Why cutting Scottish MPs won’t solve the West Lothian Question

Ippr
Today’s Daily Telegraph brings us the IPPR’s solution to the West Lothian Question:

yesterday, the influential Institute of Public Policy
Research entered the row by raising the idea of a cut in the number of
Scottish MPs. Currently, out of 646 MPs overall, 59 are Scottish – down
from the 72 before the Scottish Parliament was created.

But the IPPR report, entitled The End of the Union?, said "they are still over-represented compared to England".

Reducing
their number, along with MPs from Wales and Northern Ireland which also
have devolved assemblies, "would be justified on the grounds that,
since devolution, Scottish, Welsh and Northern Irish MPs have less to
do at Westminster".

The move would also reduce the "possibility of Scottish MPs carrying
votes against an English majority", said the report written by senior
research fellows Guy Lodge and Katie Schmueker. (Telegraph)

I can’t find a reference to the report on the IPPR website, but there is a Tribune article by one of the authors from last month which makes a similar argument and criticises  the Tory position of English votes for English laws (EVOEL).

While it sounds like a seductively simple solution to this knotty
constitutional problem, in practice it would be unworkable because the
devolution settlement is not so clear cut that whole policy areas can
be designated ‘English’.  For example the legislation introducing top
up fees contained clauses extending to Scotland.  English votes would
require each clause of each bill to be designated ‘English’, ‘English
and Welsh’ or ‘UK wide’, resulting in legislative ‘hokey cokey’ in the
commons.
But a more fundamental problem with English votes is that it would
create a constitutional crisis far greater than the current anomaly the
‘West Lothian Question’ poses. It raises the prospect of a UK
Government with a majority in Britain but unable to govern England. (IPPR)

The fundamental problem with EVOEL is that it attempts to combine an English Parliament and a UK parliament within a single chamber. This, however, is also the problem with the status quo.

The difference is that, at the moment, UK matters and English matters are decided by exactly the same people in exactly the same way.  A reduction in the number of Scottish MPs would still leave them with exactly the same influence on English matters as on UK matters.

A reduction that left the Scots with significant influence over UK matters would leave them with significant influence over English matters.

A reduction that left the Scots with negligible influence over English matters would leave them with negligible influence over UK matters.

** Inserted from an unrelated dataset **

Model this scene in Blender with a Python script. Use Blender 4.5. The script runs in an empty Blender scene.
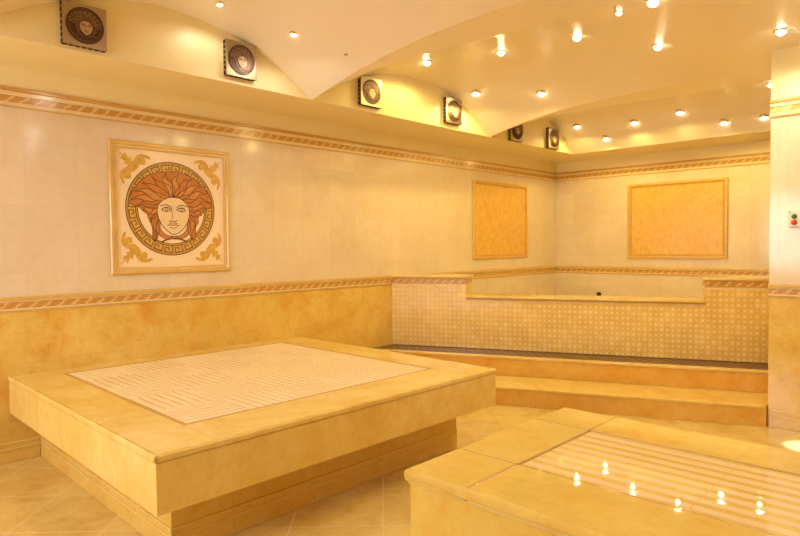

This is not a proposal to resolve the West Lothian Question. It is a proposal to shift the burden of the democratic deficit, to a greater or lesser degree, from the English to the Scots.

Ultimately, the most democratic outcome is an English parliament. The IPPR’s Katie Schmuecker is probably right to argue that such a parliament would be too powerful to be part of a stable federation. The solution may be a much looser arrangement of the kind proposed by the Scottish government.